Non c’è serpente ma solo una corda, così solo la corda è reale e il serpente è solo un’apparenza illusoria e dunque non esiste realmente. Nello stesso modo, non c’è ego o mondo ma solo il nostro sé reale, così solo il nostro vero sé è reale e il nostro ego e questo mondo sono solo un’apparenza illusoria e quindi non esistono realmente.

Se applichiamo questo all’affermazione di Nisargadatta che la realtà è proprio dietro ‘io sono’, che è ciò che tu stavi cercando di giustificare nel tuo paragrafo finale, questo significherebbe che non c’è ‘io sono’ ma solo qualche altra realtà dietro di esso, che chiaramente non è il caso.
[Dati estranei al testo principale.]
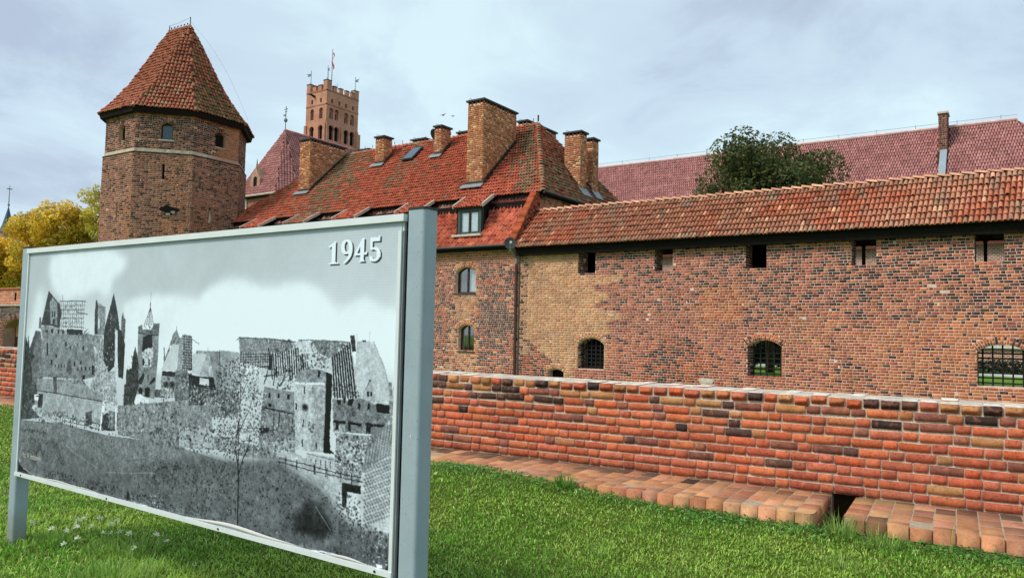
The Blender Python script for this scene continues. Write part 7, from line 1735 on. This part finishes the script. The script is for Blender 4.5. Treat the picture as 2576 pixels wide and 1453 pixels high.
['D',[[[1807,36],[1816,39],[1823,46],[1826,58],[1825,70],[1822,80],[1816,88],[1808,94],[1798,99],[1793,100],[1791,97],[1798,93],[1805,87],[1810,80],[1811,74],[1802,76],[1793,75],[1786,70],[1782,60],[1782,50],[1787,41],[1796,37]],[[1804,42],[1800,43],[1796,49],[1795,57],[1798,65],[1802,69],[1808,68],[1811,64],[1812,56],[1809,47]]],0.98],['D',[[[1860,36],[1868,36],[1869,74],[1873,73],[1875,70],[1879,69],[1879,80],[1868,80],[1868,92],[1872,96],[1872,98],[1850,98],[1850,96],[1854,94],[1855,81],[1833,81],[1832,76]],[[1854,57],[1843,75],[1854,75]]],0.98],
['D',[[[1890,36],[1919,35],[1920,32],[1925,32],[1924,46],[1899,47],[1899,62],[1905,61],[1914,61],[1922,66],[1928,75],[1927,87],[1919,95],[1909,99],[1898,98],[1889,95],[1888,84],[1893,83],[1898,86],[1904,92],[1910,91],[1914,86],[1914,78],[1912,71],[1905,68],[1899,68],[1896,69],[1890,66]]],0.98],
]
def paint_print():
    r = np.random.default_rng(45)
    yy, xx = np.mgrid[0:PH, 0:PW].astype(np.float32)
    cache = {}
    def field(sc):
        """smooth noise of about sc pixels, mean 0"""
        sc = int(sc)
        if sc not in cache:
            out = np.zeros((PH, PW), np.float32)
            for k, wgt in ((sc, 0.6), (max(2, sc // 2), 0.5), (max(1.3, sc / 4), 0.35)):
                gh, gw = int(PH / k) + 3, int(PW / k) + 3
                g = r.random((gh, gw)).astype(np.float32) - 0.5
                fy, fx = np.arange(PH) / k, np.arange(PW) / k
                iy, ix = fy.astype(int), fx.astype(int)
                ty, tx = (fy - iy)[:, None], (fx - ix)[None]
                a = g[iy][:, ix] * (1 - tx) + g[iy][:, ix + 1] * tx
                b = g[iy + 1][:, ix] * (1 - tx) + g[iy + 1][:, ix + 1] * tx
                out += wgt * (a * (1 - ty) + b * ty)
            cache[sc] = out * 2.0
        return cache[sc]
    def inside(loops, x0, x1, y0, y1):
        X, Y = xx[y0:y1, x0:x1], yy[y0:y1, x0:x1]
        m = np.zeros(X.shape, bool)
        for lp in loops:
            for (ax, ay), (bx, by) in zip(lp, lp[1:] + lp[:1]):
                if ay == by: continue
                c = ((Y >= ay) != (Y >= by))
                m ^= c & (X < ax + (Y - ay) * (bx - ax) / (by - ay))
        return m
    def bb(pts, pad=0):
        xs, ys = [p[0] for p in pts], [p[1] for p in pts]
        return max(0, int(min(xs) - pad)), min(PW, int(max(xs) + pad) + 2), max(0, int(min(ys) - pad)), min(PH, int(max(ys) + pad) + 2)
    def blur(a, n):
        n = max(1, int(n))
        for ax in (0, 1):
            for _ in range(2):
                c = np.cumsum(np.pad(a, [(n, n) if k == ax else (0, 0) for k in (0, 1)], mode='edge'), axis=ax)
                a = (np.take(c, range(2 * n, c.shape[ax]), axis=ax) - np.take(c, range(0, c.shape[ax] - 2 * n), axis=ax)) / (2 * n)
        return a
    img = 0.74 - 0.05 * (yy / PH) * 0 + 0.03 * (xx / PW) + 0.05 * np.clip(yy / 330, 0, 1) + 0.02 * field(160) + 0.012 * field(30)
    img += 0.06 * np.clip((xx - 1500) / 500, 0, 1) * np.clip((yy - 80) / 200, 0, 1)
    land = np.zeros((PH, PW), np.float32)
    done = False
    for op in PRINT:
        k = op[0]
        if k == 'D' and not done:                                        # weather the picture before the year is printed on it
            done = True
            land = blur(land, 2)
            gr = 0.05 * field(3) + 0.05 * field(7) + 0.08 * field(18) + 0.05 * field(44)
            img = img + land * gr * np.clip(1.25 - np.abs(img - 0.5), 0.3, 1)
            img = np.where((field(6) > 0.95) & (land > 0.6), img * 0.6, img)
            iy = np.clip(yy + field(9) * 1.6, 0, PH - 1).astype(int); ix = np.clip(xx + field(8) * 1.6 + field(4) * 0.8, 0, PW - 1).astype(int)
            img = blur(img[iy, ix], 1)
        if k == 'P':
            _, pts, g, tex, sc = op
            x0, x1, y0, y1 = bb(pts)
            if x1 <= x0 or y1 <= y0: continue
            m = inside([pts], x0, x1, y0, y1)
            v = g + (tex * (field(sc)[y0:y1, x0:x1] + 0.8 * field(3)[y0:y1, x0:x1]) if tex else 0)
            img[y0:y1, x0:x1] = np.where(m, v, img[y0:y1, x0:x1])
            land[y0:y1, x0:x1] = np.where(m, 1.0 if tex > 0.045 else 0.25, land[y0:y1, x0:x1])
        elif k == 'C':
            _, pts, g, bl = op
            m = inside([pts], 0, PW, 0, PH).astype(np.float32)
            wob = field(40) * 9
            iy = np.clip(yy + wob, 0, PH - 1).astype(int); ix = np.clip(xx + field(70) * 12, 0, PW - 1).astype(int)
            m = blur(m[iy, ix], bl * 1.8)
            img = img * (1 - m) + (g + 0.022 * field(90) + 0.012 * field(20)) * m
            if g < 0.6: land = np.maximum(land, m)
        elif k in ('L', 'T'):
            pts, g, w = (op[1], op[2], op[3]) if k == 'L' else (op[1], op[3], op[2])
            w = max(1.1, w * 0.42)
            for (ax, ay), (bx, by) in zip(pts, pts[1:]):
                x0, x1, y0, y1 = bb([(ax, ay), (bx, by)], w + 1)
                if x1 <= x0 or y1 <= y0: continue
                X, Y = xx[y0:y1, x0:x1], yy[y0:y1, x0:x1]
                L2 = (bx - ax) ** 2 + (by - ay) ** 2 + 1e-6
                t_ = np.clip(((X - ax) * (bx - ax) + (Y - ay) * (by - ay)) / L2, 0, 1)
                d = np.hypot(X - ax - t_ * (bx - ax), Y - ay - t_ * (by - ay)) + 0.35 * field(5)[y0:y1, x0:x1]
                a = np.clip(w / 2 + 0.5 - d, 0, 1)
                img[y0:y1, x0:x1] = img[y0:y1, x0:x1] * (1 - a) + g * a
        elif k == 'E':
            _, (cx, cy), rx, ry, g = op
            x0, x1, y0, y1 = bb([(cx - rx, cy - ry), (cx + rx, cy + ry)], 1)
            if x1 <= x0 or y1 <= y0: continue
            m = np.clip(1.5 - np.hypot((xx[y0:y1, x0:x1] - cx) / max(1, rx), (yy[y0:y1, x0:x1] - cy) / max(1, ry)) * 1.0, 0, 1)
            img[y0:y1, x0:x1] = img[y0:y1, x0:x1] * (1 - m) + g * m
        elif k == 'S':
            _, pts, n, g0, g1, s = op
            x0, x1, y0, y1 = bb(pts)
            if x1 - x0 < 2 or y1 - y0 < 2: continue
            m = inside([pts], x0, x1, y0, y1)
            ys, xs = np.nonzero(m)
            if not len(ys): continue
            q = r.integers(0, len(ys), n)
            for j in q:
                cx, cy = xs[j] + x0, ys[j] + y0
                a, b = s * (0.12 + 0.3 * r.random()), s * (0.10 + 0.26 * r.random())
                u0, u1, v0, v1 = max(0, int(cx - a * 1.5)), min(PW, int(cx + a * 1.5) + 2), max(0, int(cy - b * 1.5)), min(PH, int(cy + b * 1.5) + 2)
                if u1 <= u0 or v1 <= v0: continue
                d = np.hypot((xx[v0:v1, u0:u1] - cx) / a, (yy[v0:v1, u0:u1] - cy) / b) + 0.5 * field(4)[v0:v1, u0:u1]
                al = np.clip(1.4 - d, 0, 1) * 0.9
                img[v0:v1, u0:u1] = img[v0:v1, u0:u1] * (1 - al) + (g0 + (g1 - g0) * r.random()) * al
        elif k == 'D':
            _, loops, g = op
            allp = [p for lp in loops for p in lp]
            x0, x1, y0, y1 = bb(allp)
            m = inside(loops, x0, x1, y0, y1).astype(np.float32)
            img[y0:y1, x0:x1] = img[y0:y1, x0:x1] * (1 - m) + g * m
    img = 0.5 + (img - 0.5) * 1.12
    img = img + 0.010 * np.sin(yy * 2 * math.pi / 7.3) + 0.014 * field(2) + 0.018 * (field(300) - 0.1)
    img += 0.03 * (np.abs(field(12)) > 1.05)                             # fine scuffs
    return np.clip(img, 0.05, 0.99)
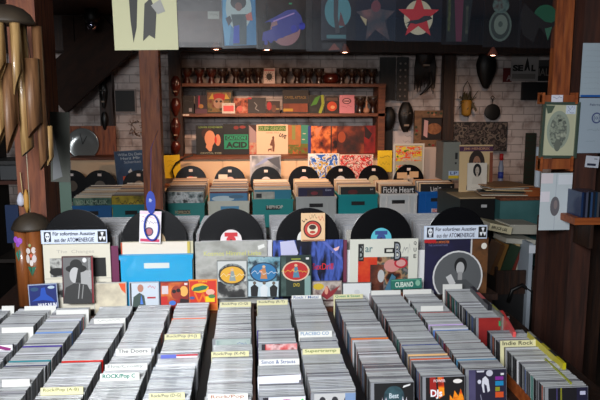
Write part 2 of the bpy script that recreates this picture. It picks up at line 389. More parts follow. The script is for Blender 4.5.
card(220, 251, 307, 'Rock/Pop (O-Q)', 'cream divider card below the yellow-circle film case', CR)
card(257, 288, 305, 'Rock/Pop (R-T)', 'cream divider card below the two wedding-style film cases', CR)
card(208, 248, 402, 'Rock/Pop', 'white divider card at the bottom edge in seventh column', ink=(.6, .35, .2))
card(259, 300, 366, 'Simon & Strauss', 'white divider card handwritten in blue in eighth column', ink=(.25, .35, .55))
card(258, 302, 383, '', 'blank white divider card set crooked behind the bottom-edge white CD', (.9, .91, .96), rz=.06)
card(292, 322, 300, 'Rock / Metal', 'white divider card with blue print below the dark green film case', ink=(.3, .4, .6))
card(299, 333, 337, 'PLACEBO CO', 'white divider card with thin blue capitals in ninth column', ink=(.4, .55, .7))
card(303, 341, 355, 'Supertramp', 'pale yellow divider card with green handwriting in ninth column', CR, (.35, .45, .1))
card(334, 364, 299, 'Queen & Sweet', 'pale green-lettered divider card at the far end of fourth column from right', CR, (.1, .55, .4))
card(372, 402, 295, '', 'blank white divider card below the barbecue-style record cover')
card(404, 433, 294, '', 'blank white divider card left of the navy record cover')
card(422, 445, 311, '', 'small blank white divider card in second column from right', w=.1)
card(444, 464, 289, '', 'blank white divider card below the round photo cover', h=.02)
card(502, 540, 347, 'Indie Rock', 'cream divider card with black lettering in rightmost column', CR, (.2, .2, .15), h=.02)
# single coloured cases the photo shows
def colcd(px, py, col, label, dz=0, dx=0):
    i, Y = ci(px, py)
    if any(a - .008 < Y < b + .002 for a, b in blocked[i]): Y += .012
    o = bpy.data.objects.new('cd_case', special(col)); C.objects.link(o)
    o.location = (COLS[i][0] + CW / 2 + dx, Y, ZB + dz); o.rotation_euler = (HL, 0, 0); tag(o, label, 'CD')
    blocked[i].append((Y - .0015, Y + CT)); return o
colcd(83, 362, (.78, .15, .12), 'CD case with a bright red edge in fourth column from left')
colcd(190, 319, (.92, .38, .1), 'CD case with an orange edge in sixth column, below the airship cover')
colcd(274, 331, (.25, .18, .5), 'CD case with a purple-blue edge in eighth column')
colcd(371, 339, (.85, .45, .22), 'CD case with a thin orange edge in fourth column from right')
colcd(400, 314, (.1, .4, .55), 'CD case with a teal blue edge in third column from right')
colcd(425, 360, (.82, .35, .18), 'CD case with an orange-red edge in third column from right')
colcd(425, 356, (.9, .72, .5), 'CD case with a peach edge just behind the orange-red one', .002)
colcd(440, 313, (.7, .2, .15), 'CD case with a red edge in second column from right')
colcd(455, 325, (.8, .7, .9), 'CD case with a lilac edge in second column from right')
colcd(450, 331, (.35, .5, .75), 'CD case with a pale blue edge behind the purple cover CD')
colcd(465, 361, (.35, .6, .75), 'CD case with a sky blue edge in second column from right')
colcd(462, 344, (.35, .12, .22), 'CD case with a dark crimson edge in second column from right')
colcd(440, 345, (.3, .35, .55), 'CD case with a navy edge in third column from right')
colcd(530, 362, (.85, .85, .86), 'white-edged CD case in the rightmost column')
colcd(70, 318, (.75, .25, .25), 'CD case with a thin red edge near the far end of third column')
colcd(60, 322, (.45, .5, .68), 'CD case with a blue-grey edge near the far end of third column')
colcd(35, 347, (.3, .25, .55), 'CD case with a violet edge in the third column from left')
colcd(25, 362, (.2, .5, .55), 'CD case with a teal edge at the near left')
colcd(20, 367, (.25, .27, .42), 'CD case with a dark blue edge at the near left')
colcd(50, 333, (.45, .58, .8), 'CD case with light blue lettering edge at left')
# cases whose fronts show
def frontcd(i, Y, label, base, art, dz=0, dx=0, h=CH, w=CW, name='cd_case', rz=0):
    r = thing(name, label, 'CD', (COLS[i][0] + CW / 2 + dx, Y, ZB + dz), (HL, 0, rz))
    m = MB(); m.box(-w / 2, w / 2, 0, .004, 0, h, mat((.55, .56, .58), .15, coat=.5)); m.box(-w / 2, w / 2, .0046, CT, 0, h - .001, mat((.2, .2, .21), .3)); m.build('case', r)
    q = MB(); draw(q, w - .012, h - .006, [('r', 0, 0, 1, 1, base)] + art); q.build('booklet', r, (.005, 0, .003))
    blocked[i].append((Y - .002, Y + CT)); return r
frontcd(6, G(233, 345, .75)[1], 'pulled-up CD with a grey green landscape cover in seventh column', (.6, .66, .65), [('r', .04, .04, .96, .96, noisemat(((.5, .58, .57), (.7, .74, .72)), 14)), ('e', .35, .7, .03, .08, (.35, .4, .42)), ('r', .62, .62, .95, .75, noisemat(((.3, .35, .6), (.6, .4, .4), (.6, .65, .7)), 40)), ('x', .62, .76, .9, .92, (.35, .4, .6), 10)], .024, -.002)
frontcd(7, G(278, 350, .75)[1], 'pulled-up CD with a red and white cover in eighth column', (.62, .12, .14), [('r', 0, 0, .1, 1, (.12, .1, .14)), ('r', .12, .02, 1, 1, noisemat(((.7, .1, .12), (.8, .4, .4), (.85, .7, .7), (.5, .08, .12)), 22)), ('x', .5, .72, .95, .82, (.92, .8, .8), 12)], .024, .003)
r = frontcd(5, G(178, 358, .75)[1], 'CD with a stars and stripes cover in sixth column', (.7, .15, .2), [('r', 0, .3, .42, 1, (.35, .4, .75))] + [('r', .42, .3 + .1 * k, 1, .35 + .1 * k, (.88, .85, .88)) for k in range(7)] + [('e', .06 + .07 * (k % 5), .6 + .09 * (k // 5) , .014, .018, (.85, .86, .95)) for k in range(20)], .014)
frontcd(7, 1.862, 'white CD with a pink wreath cover at the bottom edge', (.88, .9, .94), [('r', 0, 0, .13, 1, (.12, .1, .14)), ('e', .55, .6, .3, .35, (.75, .4, .55)), ('e', .55, .6, .22, .27, (.88, .9, .94)), ('x', .35, .5, .75, .72, (.6, .2, .35), 8), ('e', .93, .9, .035, .05, (.3, .75, .35))], .006)
frontcd(8, 1.888, 'CD with a row of small dark portraits at the bottom edge', (.72, .72, .72), [('e', .2 + .3 * k, .8, .08, .12, (.15, .15, .17)) for k in range(3)] + [('r', .75, .3, 1, 1, (.45, .55, .7))])
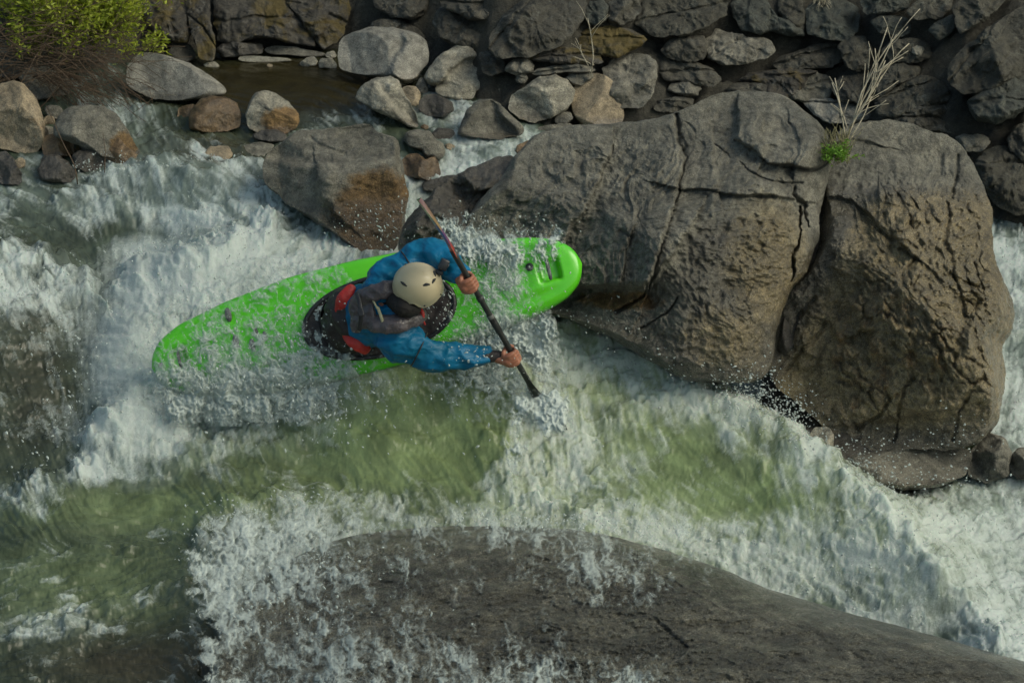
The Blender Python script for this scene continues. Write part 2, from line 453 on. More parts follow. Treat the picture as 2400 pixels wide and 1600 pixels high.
# ------------------------------------------------------------------ boulders in and beside the stream
def reg(cx, cy, rx, ry, amt=1.0):
    return lambda x, y: amt*np.clip(1.35-np.hypot((x-cx)/rx, (y-cy)/ry), 0, 1)
rock('boulder', 'long grey boulder leaning to the left at the upstream end of the dark pool', 'smooth',
     sc1([(700,470),(692,430),(700,370),(740,310),(790,290),(860,292),(940,312),(1050,350),(1130,400),(1200,445),(1250,495),(1245,522),(1150,548),(1000,560),(850,548),(750,505)]), seed=1, cuts=3, amp=.6, lean=.6)
rock('boulder', 'biggest smooth blocky grey boulder at the far right end of the dark pool', 'smooth',
     sc2([(215,300),(225,220),(300,180),(400,150),(520,150),(640,180),(700,220),(718,280),(715,350),(650,440),(600,470),(480,440),(300,405),(225,380)]), seed=2, cuts=3, amp=.5, lean=.5,
     steps=[(sc2([(560,150),(600,240),(530,330),(500,450)]), 5, -.03, 60)])
rock('boulder', 'two-toned boulder with a pale slanting face just right of the biggest smooth boulder', 'pale',
     sc2([(690,430),(720,370),(800,290),(870,250),(920,240),(960,265),(990,310),(1005,360),(1018,440),(1010,490),(960,530),(800,490),(720,470)]), seed=3, cuts=5, steps=[(sc2([(1000,300),(900,350),(800,440)]), 5, .05, 50)])
rock('boulder', 'low flat-topped pale stone in front of the two-toned boulder', 'pale', sc2([(750,480),(790,440),(880,437),(950,455),(975,500),(960,545),(880,562),(790,540),(755,510)]), seed=4, cuts=2)
rock('boulder', 'small rounded pale stone wedged against the front of the biggest smooth boulder', 'pale', sc2([(488,400),(500,372),(535,360),(575,375),(600,430),(605,468),(560,480),(510,440)]), seed=5, cuts=1, amp=.6)
rock('boulder', 'pale leaning boulder with diagonal grain at the lip of the small falls', 'pale',
     sc2([(310,545),(330,500),(360,465),(430,425),(500,418),(545,440),(570,500),(610,560),(650,640),(665,705),(600,695),(500,645),(400,600)]), seed=6, cuts=4, lean=.5,
     steps=[(sc2([(420,430),(470,520),(560,620),(650,690)]), 5, .04, 40)])
rock('boulder', 'rounded tan stone tucked behind the pale leaning boulder with diagonal grain', 'tan', sc2([(560,490),(600,470),(650,478),(672,520),(668,580),(650,608),(600,590),(575,540)]), seed=7, cuts=1, amp=.5, dt=.1)
rock('rock', 'little triangular dark stone between the biggest smooth boulder and the flat-topped stone', 'grey', sc2([(645,480),(675,430),(705,450),(720,500),(700,520),(660,510)]), seed=8)
rock('rock', 'dark wet rock with water sliding over it behind the narrow chute', 'wet', sc2([(660,560),(700,520),(770,522),(850,560),(860,610),(800,650),(700,640),(665,610)]), seed=9, cuts=2)
rock('boulder', 'broad brown-green mound of a boulder beside the narrow white channel', 'main',
     sc2([(870,740),(890,680),(930,600),(990,550),(1060,545),(1110,570),(1150,620),(1210,670),(1248,710),(1230,745),(1100,765),(960,760)]), seed=10, cuts=4,
     steps=[(sc2([(1100,560),(1120,640),(1210,740)]), 6, -.05, 60)])
rock('boulder', 'pale lumpy boulder left of the upright tan boulder', 'pale',
     sc2([(1155,560),(1180,520),(1260,470),(1330,425),(1420,412),(1480,440),(1520,500),(1518,560),(1480,600),(1400,650),(1300,680),(1220,660),(1165,610)]), seed=11, cuts=5, lean=.4)
rock('boulder', 'upright tan boulder like a thumb standing beside the pale lumpy boulder', 'tan',
     sc2([(1500,490),(1540,470),(1580,430),(1640,402),(1700,420),(1750,470),(1780,540),(1795,640),(1780,700),(1680,712),(1560,690),(1505,620)]), seed=12, cuts=3, amp=.6, lean=.3)
rock('boulder', 'dim grey boulder behind the pale lumpy boulder', 'grey', sc2([(1010,500),(1030,430),(1100,405),(1190,410),(1250,440),(1270,500),(1200,560),(1120,570),(1020,560)]), seed=13, dt=.15)
rock('rock', 'small pale flat rock at the foot between pale lumpy and upright tan boulders', 'grey', sc2([(1410,650),(1440,620),(1500,615),(1520,650),(1480,680),(1420,680)]), seed=14)
rock('rock', 'thin flat slab lying at the water edge below the pale lumpy boulder', 'grey', sc2([(1310,705),(1400,685),(1500,678),(1520,705),(1440,730),(1330,730)]), seed=15)
rock('boulder', 'olive rounded cobble midstream above the narrow cascade', 'main', sc2([(578,770),(590,730),(650,712),(720,725),(760,770),(800,790),(808,850),(780,885),(700,870),(680,830),(600,805)]), seed=16, cuts=2, amp=.6)
rock('boulder', 'dark brown wet rock in the narrow cascade right of the brown-stained block', 'brown', sc2([(560,900),(600,850),(660,845),(700,880),(745,862),(780,900),(785,960),(740,1000),(640,985),(570,960)]), seed=17, cuts=4)
rock('rock', 'small wet dark stone at the foot of the narrow cascade', 'wet', sc2([(680,1010),(760,980),(860,960),(900,985),(860,1040),(760,1060),(690,1050)]), seed=18, cuts=3)
rock('rock', 'tiny brown pebble rock in the white water beside the grained boulder', 'brown', sc2([(670,700),(690,682),(715,690),(718,712),(690,718)]), seed=19)
rock('rock', 'orange-brown sliver of rock behind the olive cobble', 'tan', sc2([(800,800),(830,790),(865,800),(862,822),(815,824)]), seed=20)
rock('rock', 'pinkish brown rock tip poking over the left shoulder of the giant cracked boulder', 'brown', sc2([(1190,840),(1210,800),(1260,775),(1310,778),(1300,840),(1230,860)]), seed=21)
rock('rock', 'wet rock patch under the thin falls behind the olive cobble', 'wet', sc2([(720,740),(770,705),(850,712),(870,740),(830,770),(760,775)]), seed=22)
rock('boulder', 'block-shaped midstream boulder with a dark top and brown-stained lower face', 'main',
     sc1([(1452,1010),(1450,950),(1462,880),(1485,825),(1530,800),(1590,755),(1640,725),(1740,718),(1850,700),(1940,685),(2020,678),(2060,700),(2090,740),(2150,750),(2190,765),(2202,850),(2230,950),(2248,1080),(2238,1180),(2230,1240),(2200,1330),(2170,1400),(2080,1420),(2000,1400),(1850,1300),(1700,1200),(1550,1100)]),
     seed=23, cuts=3, thick=.42, lean=.55, cen=(790,430), wetrow=470, stain=reg(890, 510, 120, 125, 1.15), sink=40,
     steps=[(sc1([(1500,880),(1700,900),(1900,880),(2100,870),(2200,800)]), 7, .05, 70), (sc1([(1750,1000),(1760,1080),(1830,1150)]), 6, -.04, 50), (sc1([(1990,690),(1860,700),(1850,760),(1960,790)]), 4, .03, 40)],
     cracks=[(sc1([(1700,750),(1760,800),(1900,850)]), 4, .02)])
rock('boulder', 'wet orange-brown rounded boulder splitting the stream under the leaning grey boulder', 'brown', sc1([(1040,650),(1060,590),(1110,545),(1180,530),(1260,540),(1310,570),(1332,630),(1320,700),(1250,725),(1120,730),(1050,710)]), seed=24, cuts=3, amp=.8, wetrow=600)
rock('rock', 'thin wet brown shoulder of rock beside the orange-brown boulder in the white water', 'brown', sc1([(975,650),(985,600),(1030,572),(1080,565),(1070,640),(1040,700),(990,690)]), seed=25, dt=.05)
rock('boulder', 'tan boulder with a peaked top standing at the pool outlet', 'pale', sc1([(1350,640),(1370,570),(1410,510),(1460,495),(1530,520),(1600,570),(1640,620),(1650,670),(1640,710),(1570,745),(1450,740),(1370,710)]), seed=26, cuts=4, stain=reg(665,285,60,35,1.1))
rock('rock', 'low dark wet rock under the peaked tan boulder', 'wet', sc1([(1385,745),(1440,720),(1520,715),(1580,740),(1570,780),(1500,790),(1420,775)]), seed=27)
rock('boulder', 'tall egg-shaped tan boulder standing at the left edge of the picture', 'tan', sc1([(-60,600),(-40,500),(0,460),(60,447),(120,460),(180,520),(225,600),(250,700),(245,790),(210,840),(120,850),(0,820),(-60,740)]), seed=28, cuts=4, lean=.35, wetrow=420, stain=reg(80,300,60,60,.4))
rock('boulder', 'wide olive-brown boulder behind the bare twigs on the left bank', 'main', sc1([(300,700),(320,640),(380,590),(480,575),(580,590),(650,630),(690,700),(740,780),(780,850),(730,890),(640,880),(560,870),(500,830),(380,780),(300,750)]), seed=29, cuts=4, lean=.6, stain=reg(290,345,40,45,.9))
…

La sola cosa che è certamente reale è ‘io sono’, perché ogni altra cosa che sperimentiamo potrebbe essere solo un’illusione (come Bhagavan ci insegna che di fatto è), mentre ‘io sono’ non può essere un’illusione, perché la frase ‘io sono’ esprime il fatto che esistiamo, e se non esistessimo non potremmo essere consapevoli di qualunque cosa, sia reale che illusoria. ‘Io sono’ è la sola cosa che è assolutamente certa, ma Nisargadatta intende ripetutamente che è qualcosa di irreale, dunque a chi dovremmo credere: a Bhagavan, che dice solo ‘io sono’ è reale, o a Nisargadatta che intende che esso non è reale? La semplice logica ci impone sicuramente di accettare ciò che Bhagavan ci ha insegnato piuttosto che ciò che Nisargadatta sembra affermare.